King's Carrie is a character that all can associate with, we see ourselves and our most embarassing moments in Carrie's most embarassing moments. This emotional attachment everyone shares with Carrie makes the apocalyptic climax that much more powerful, as we can almost understand Carrie in that moment.

Rating: 5 stars
Summary: Carrie
Review: The character of Stephen King's novel, Carrie, portrays the average high school outsider's dream of revenge by using telekenesis to reek havoc on her tormentors. Carrie was made fun of her whole life, until one night that ended it all. On Prom night, Carrie enjoys her acceptance until the final joke is played on her and she destroys the community before she herself dies.

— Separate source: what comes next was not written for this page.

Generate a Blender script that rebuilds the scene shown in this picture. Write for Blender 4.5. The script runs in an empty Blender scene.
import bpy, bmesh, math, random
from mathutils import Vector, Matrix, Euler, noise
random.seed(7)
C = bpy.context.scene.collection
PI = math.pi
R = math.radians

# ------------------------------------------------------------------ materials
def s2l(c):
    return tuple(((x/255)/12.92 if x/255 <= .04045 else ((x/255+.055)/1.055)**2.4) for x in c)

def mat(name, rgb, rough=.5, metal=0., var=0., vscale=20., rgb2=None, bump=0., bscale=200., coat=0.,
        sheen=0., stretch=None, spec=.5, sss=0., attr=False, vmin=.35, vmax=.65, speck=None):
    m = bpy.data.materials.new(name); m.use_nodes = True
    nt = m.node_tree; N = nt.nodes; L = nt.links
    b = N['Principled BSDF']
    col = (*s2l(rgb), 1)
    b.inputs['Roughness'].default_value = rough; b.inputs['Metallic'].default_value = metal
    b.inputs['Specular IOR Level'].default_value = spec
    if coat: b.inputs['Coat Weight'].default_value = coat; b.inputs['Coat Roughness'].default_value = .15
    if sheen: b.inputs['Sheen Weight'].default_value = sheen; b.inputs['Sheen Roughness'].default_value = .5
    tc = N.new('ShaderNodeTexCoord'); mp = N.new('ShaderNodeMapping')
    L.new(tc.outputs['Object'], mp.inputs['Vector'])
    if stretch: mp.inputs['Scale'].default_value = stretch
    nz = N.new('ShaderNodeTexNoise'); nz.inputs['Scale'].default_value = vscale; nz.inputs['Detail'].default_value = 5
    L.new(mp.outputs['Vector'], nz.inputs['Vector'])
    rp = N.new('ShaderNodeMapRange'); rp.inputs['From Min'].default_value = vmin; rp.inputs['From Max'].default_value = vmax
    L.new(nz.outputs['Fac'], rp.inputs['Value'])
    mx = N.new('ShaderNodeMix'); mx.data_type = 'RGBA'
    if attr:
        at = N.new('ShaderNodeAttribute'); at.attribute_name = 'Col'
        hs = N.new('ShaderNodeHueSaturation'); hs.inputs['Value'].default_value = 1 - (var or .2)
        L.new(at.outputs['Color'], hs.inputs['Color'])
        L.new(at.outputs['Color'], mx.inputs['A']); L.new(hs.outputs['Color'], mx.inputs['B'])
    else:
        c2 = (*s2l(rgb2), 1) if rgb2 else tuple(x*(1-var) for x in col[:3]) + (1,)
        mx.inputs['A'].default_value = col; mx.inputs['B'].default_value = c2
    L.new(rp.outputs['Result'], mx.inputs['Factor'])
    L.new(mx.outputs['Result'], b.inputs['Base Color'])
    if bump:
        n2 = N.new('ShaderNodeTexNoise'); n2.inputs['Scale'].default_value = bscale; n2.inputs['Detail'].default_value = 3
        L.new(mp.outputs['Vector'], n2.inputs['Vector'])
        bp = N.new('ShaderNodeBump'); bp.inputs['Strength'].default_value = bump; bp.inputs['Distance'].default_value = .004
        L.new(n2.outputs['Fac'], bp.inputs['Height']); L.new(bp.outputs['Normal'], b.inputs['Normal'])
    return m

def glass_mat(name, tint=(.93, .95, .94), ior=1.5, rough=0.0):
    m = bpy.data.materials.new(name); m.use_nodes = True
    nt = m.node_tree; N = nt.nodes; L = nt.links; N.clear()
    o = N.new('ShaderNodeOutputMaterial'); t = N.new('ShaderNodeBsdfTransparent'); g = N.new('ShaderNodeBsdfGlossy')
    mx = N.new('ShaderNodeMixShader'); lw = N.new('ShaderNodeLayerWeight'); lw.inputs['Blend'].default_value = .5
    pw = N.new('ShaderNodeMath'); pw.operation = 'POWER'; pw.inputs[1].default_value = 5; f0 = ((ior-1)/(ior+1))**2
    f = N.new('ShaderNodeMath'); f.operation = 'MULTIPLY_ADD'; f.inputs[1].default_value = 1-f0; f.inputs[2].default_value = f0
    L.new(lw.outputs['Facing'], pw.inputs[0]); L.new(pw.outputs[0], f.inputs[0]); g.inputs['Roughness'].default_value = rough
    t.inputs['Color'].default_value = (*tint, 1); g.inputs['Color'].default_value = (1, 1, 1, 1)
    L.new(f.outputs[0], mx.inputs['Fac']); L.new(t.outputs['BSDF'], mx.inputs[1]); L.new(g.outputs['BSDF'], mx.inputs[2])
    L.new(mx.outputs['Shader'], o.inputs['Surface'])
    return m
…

Carrie's childhood telekenetic powers come back to her in the opening scene due to the tramatic experience. Her powers then climax in the final traumatic moment that was Prom night.

Rating: 4 stars
Summary: Carrie
Review: In Stephen King's Carrie, Carrie White is a girl who is different, fromt he rest of the kids in her town. All she wanted was to fit in. It was hard for Carrie to fit in with her peers because of her TK powers. Carrie came frome a very extremem household. Her mother was a religous freak even to the point she felt she had to kill Carrie because of her powers. King demonstrates in Carrie what can happen when a person is pushed too far, murder and mayhem.